• _Excerpted records_:
================================

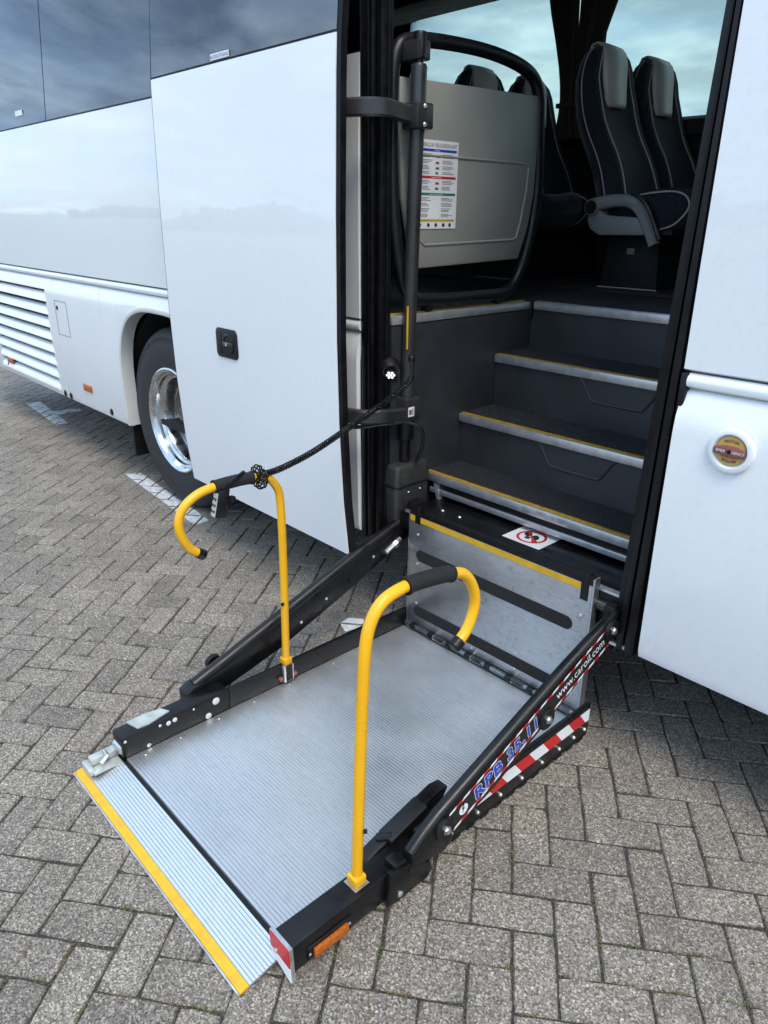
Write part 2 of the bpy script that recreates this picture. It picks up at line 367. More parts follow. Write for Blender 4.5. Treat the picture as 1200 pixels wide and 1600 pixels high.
for i in range(-2*rng, 2*rng):
    for j in range(-2*rng, 2*rng):
        k = (i-j) % 4
        if k not in (0, 3): continue
        o = ORG + A*(i*W) + B*(j*W)
        if not (X0 < o.x < X1 and Y0 < o.y < Y1): continue
        if k == 0: c = o + A*W + B*(W/2); ang = ANG; org = o
        else: c = o + A*(W/2) + B*W; ang = ANG + math.pi/2; org = o + A*W
        pr = inv_proj(c); score = -1
        if pr and -40 < pr[0] < 1240 and pr[1] < 1660:
            x, y = c.x, c.y
            hidden = (-1.9 < x < -1.0 and .55 < y < 1.82) or y > 2.2
            if not hidden: score = 1/pr[2]
        spots.append((score, org, ang))
spots.sort(key=lambda s: -s[0])
verts, faces, tints = [], [], []
BRICKS = []
for n, (score, org, ang) in enumerate(spots):
    me, v, f = variants[random.randrange(6)]
    tint = min(1, max(0, random.gauss(.5, .17))); dz = random.uniform(-.0016, .0016)
    tx, ty = random.gauss(0, .004), random.gauss(0, .004); da = random.gauss(0, .004)
    org = org + Vector((random.gauss(0, .0011), random.gauss(0, .0011), 0))
    mw = Matrix.Translation(org + Vector((0, 0, dz))) @ Matrix.Rotation(ang+da, 4, 'Z') @ Matrix.Rotation(tx, 4, 'X') @ Matrix.Rotation(ty*.5, 4, 'Y')
    BRICKS.append((org, ang, mw))
    if n < 300:
        o = bpy.data.objects.new('brick', me); C.objects.link(o); o.parent = pave; o.matrix_local = mw; o['tint'] = tint
    else:
        b = len(verts); verts += [tuple(mw @ Vector(p)) for p in v]
        faces += [tuple(q+b for q in ff) for ff in f]; tints += [tint]*len(v)
me = bpy.data.meshes.new('brick_field'); me.from_pydata(verts, [], faces); me.materials.append(M['brick_mass'])
at = me.attributes.new('tint', 'FLOAT', 'POINT'); at.data.foreach_set('value', tints)
o = bpy.data.objects.new('brick_field', me); C.objects.link(o); o.parent = pave; o['kind'] = 'stuff'

# white road paint: each polygon is cut by the pavers that it covers, so that the joints stay open
def clip(poly, a, b):
    res = []
    def side(p): return (b[0]-a[0])*(p[1]-a[1]) - (b[1]-a[1])*(p[0]-a[0])
    for i in range(len(poly)):
        p, q = poly[i-1], poly[i]; sp_, sq = side(p), side(q)
        if sp_*sq < 0: t = sp_/(sp_-sq); res.append((p[0]+(q[0]-p[0])*t, p[1]+(q[1]-p[1])*t))
        if sq >= 0: res.append(q)
    return res
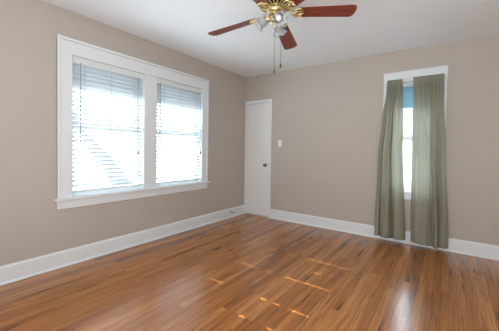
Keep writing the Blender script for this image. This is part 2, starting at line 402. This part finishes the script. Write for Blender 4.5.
# ------------------------------------------------------------------ venetian blinds
def blind(a, b, label, wand_y, cord_y, tassel_z):
    t = thing('window_blind', label, 'window blind', (-.02, (a + b) / 2, WZ0), 'white venetian blinds in the double window')
    a += .006; b -= .006; xc = -.022
    boxes('headrail', [(-.047, .006, a, b, 2.098, 2.150)], m_valance, t, bevel=.003)
    boxes('valance', [(.006, .012, a - .002, b + .002, 2.084, 2.152)], m_valance, t, bevel=.002)
    bm = bmesh.new(); z = 2.070; W = .050; th = R(TILT)
    while z > .785:
        n = 5; prof = []
        for i in range(n + 1):
            s = i / n - .5
            hgt = .0022 * (1 - (2 * s) ** 2)
            u = s * W
            prof.append((xc + u * math.cos(th) - hgt * math.sin(th), z + u * math.sin(th) + hgt * math.cos(th)))
        top = [[bm.verts.new((px, yy, pz + .0011)) for px, pz in prof] for yy in (a + .003, b - .003)]
        bot = [[bm.verts.new((px, yy, pz - .0011)) for px, pz in prof] for yy in (a + .003, b - .003)]
        for i in range(n):
            bm.faces.new((top[0][i], top[0][i + 1], top[1][i + 1], top[1][i])); bm.faces.new((bot[0][i], bot[1][i], bot[1][i + 1], bot[0][i + 1]))
        for q in (0, n): bm.faces.new((top[0][q], top[1][q], bot[1][q], bot[0][q]))
        for e in (0, 1): bm.faces.new([*top[e], *reversed(bot[e])])
        z -= .0465
    obj('slats', bm, m_slat, t, smooth=False)
    boxes('bottom_rail', [(-.046, .004, a + .003, b - .003, .742, .764)], m_valance, t, bevel=.003)
    bm = bmesh.new()
    for yy in (a + .12, (a + b) / 2, b - .12):
        tube(bm, [(xc + .0272, yy, 2.10), (xc + .0272, yy, .762)], .0011, 6)
        tube(bm, [(xc - .0272, yy, 2.10), (xc - .0272, yy, .762)], .0011, 6)
    obj('ladder_cord', bm, m_cord, t)
    bm = bmesh.new(); tube(bm, [(.018, wand_y, 2.095), (.020, wand_y, 2.07), (.020, wand_y, 1.27)], .0045, 8)
    obj('wand', bm, m_wand, t, smooth=True)
    bm = bmesh.new()
    tube(bm, [(.016, cord_y, 2.09), (.016, cord_y, tassel_z)], .0016, 6)
    tube(bm, [(.016, cord_y - .012, 2.09), (.016, cord_y - .003, tassel_z)], .0016, 6)
    c = obj('lift_cord', bm, m_cord, t)
    bm = bmesh.new(); lathe(bm, [(.004, .02), (.009, .012), (.013, -.012), (.013, -.02), (.006, -.024)], Matrix.Translation((.018, cord_y, tassel_z)), 12)
    obj('tassel', bm, m_cord, c, smooth=True)
TILT = 42
blind(LY[0][0], LY[0][1], 'white venetian blind in the left half of the double window, away from the door', -2.925, -2.262, 1.165)
blind(LY[1][0], LY[1][1], 'white venetian blind in the right half of the window, nearer the door', -1.945, -1.200, 1.165)

# ------------------------------------------------------------------ door
dr = thing('door_1', 'narrow flat white closet door in the far left corner', 'door', (.29, 0, 0)); dr['kind'] = 'structure'
boxes('casing', [(.002, DX0, -.020, 0, 0, 2.138), (DX1, .586, -.020, 0, 0, 2.138), (DX0, DX1, -.020, 0, DZ, 2.138)], m_trim, dr, bevel=.003)
boxes('jamb', [(DX0, DX0 + .004, 0, .08, 0, DZ), (DX1 - .004, DX1, 0, .08, 0, DZ), (DX0 + .004, DX1 - .004, 0, .08, DZ - .004, DZ)], m_trim, dr)
leaf = boxes('door_leaf', [(DX0 + .008, DX1 - .008, .004, .040, .014, DZ - .008)], m_door, dr, bevel=.002)
leaf['label'] = 'flat white painted door leaf'
bm = bmesh.new()
mk = Matrix.Translation((.468, .004, .950)) @ Matrix.Rotation(R(90), 4, 'X')
lathe(bm, [(.029, 0), (.029, .003), (.025, .007), (.011, .010), (.010, .030), (.018, .034), (.027, .042), (.0285, .050), (.026, .058), (.018, .064), (.0001, .066)], mk, 24)
kb = obj('knob', bm, m_nickel, leaf, smooth=True); kb['label'] = 'round satin nickel knob'
boxes('strike_plate', [(DX1 - .0075, DX1 - .0045, .006, .03, .91, .99)], m_nickel, dr)
boxes('threshold', [(DX0 + .004, DX1 - .004, .0, .08, .0, .006)], m_trim, dr)

# ------------------------------------------------------------------ switch and door stop
sw = thing('light_switch', 'small white light switch plate on wall right of door', 'light switch', (.757, -.001, 1.345))
boxes('cover_plate', [(.722, .792, -.007, -.001, 1.285, 1.400)], m_plate, sw, bevel=.003)
tg = boxes('toggle', [(.750, .764, -.018, -.007, 1.333, 1.359)], m_plate, sw, bevel=.002)
for z in (1.312, 1.373):
    bm = bmesh.new(); lathe(bm, [(.0035, 0), (.0035, .0015), (.0001, .002)], Matrix.Translation((.757, -.007, z)) @ Matrix.Rotation(R(90), 4, 'X'), 10)
    obj('screw', bm, m_nickel, sw)
ds = thing('door_stop', 'tiny grey door stop on left baseboard near the corner', 'door stop', (.016, -.42, .095))
bm = bmesh.new(); lathe(bm, [(.014, 0), (.014, .004), (.006, .007), (.006, .055)], Matrix.Translation((.016, -.42, .095)) @ Matrix.Rotation(R(90), 4, 'Y'), 12); obj('stem', bm, m_nickel, ds, smooth=True)
bm = bmesh.new(); lathe(bm, [(.009, .055), (.011, .058), (.011, .072), (.008, .076)], Matrix.Translation((.016, -.42, .095)) @ Matrix.Rotation(R(90), 4, 'Y'), 12); obj('bumper', bm, m_bumper, ds, smooth=True)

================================

• _Given problem_:
Extract, word for word, each line from the top of the data down to and including the line with "o = bpy.data.objects.new('brick_field', me);"; skip the pictures.

• _Expected answer_:
Write part 2 of the bpy script that recreates this picture. It picks up at line 367. More parts follow. Write for Blender 4.5. Treat the picture as 1200 pixels wide and 1600 pixels high.
for i in range(-2*rng, 2*rng):
    for j in range(-2*rng, 2*rng):
        k = (i-j) % 4
        if k not in (0, 3): continue
        o = ORG + A*(i*W) + B*(j*W)
        if not (X0 < o.x < X1 and Y0 < o.y < Y1): continue
        if k == 0: c = o + A*W + B*(W/2); ang = ANG; org = o
        else: c = o + A*(W/2) + B*W; ang = ANG + math.pi/2; org = o + A*W
        pr = inv_proj(c); score = -1
        if pr and -40 < pr[0] < 1240 and pr[1] < 1660:
            x, y = c.x, c.y
            hidden = (-1.9 < x < -1.0 and .55 < y < 1.82) or y > 2.2
            if not hidden: score = 1/pr[2]
        spots.append((score, org, ang))
spots.sort(key=lambda s: -s[0])
verts, faces, tints = [], [], []
BRICKS = []
for n, (score, org, ang) in enumerate(spots):
    me, v, f = variants[random.randrange(6)]
    tint = min(1, max(0, random.gauss(.5, .17))); dz = random.uniform(-.0016, .0016)
    tx, ty = random.gauss(0, .004), random.gauss(0, .004); da = random.gauss(0, .004)
    org = org + Vector((random.gauss(0, .0011), random.gauss(0, .0011), 0))
    mw = Matrix.Translation(org + Vector((0, 0, dz))) @ Matrix.Rotation(ang+da, 4, 'Z') @ Matrix.Rotation(tx, 4, 'X') @ Matrix.Rotation(ty*.5, 4, 'Y')
    BRICKS.append((org, ang, mw))
    if n < 300:
        o = bpy.data.objects.new('brick', me); C.objects.link(o); o.parent = pave; o.matrix_local = mw; o['tint'] = tint
    else:
        b = len(verts); verts += [tuple(mw @ Vector(p)) for p in v]
        faces += [tuple(q+b for q in ff) for ff in f]; tints += [tint]*len(v)
me = bpy.data.meshes.new('brick_field'); me.from_pydata(verts, [], faces); me.materials.append(M['brick_mass'])
at = me.attributes.new('tint', 'FLOAT', 'POINT'); at.data.foreach_set('value', tints)
o = bpy.data.objects.new('brick_field', me); C.objects.link(o); o.parent = pave; o['kind'] = 'stuff'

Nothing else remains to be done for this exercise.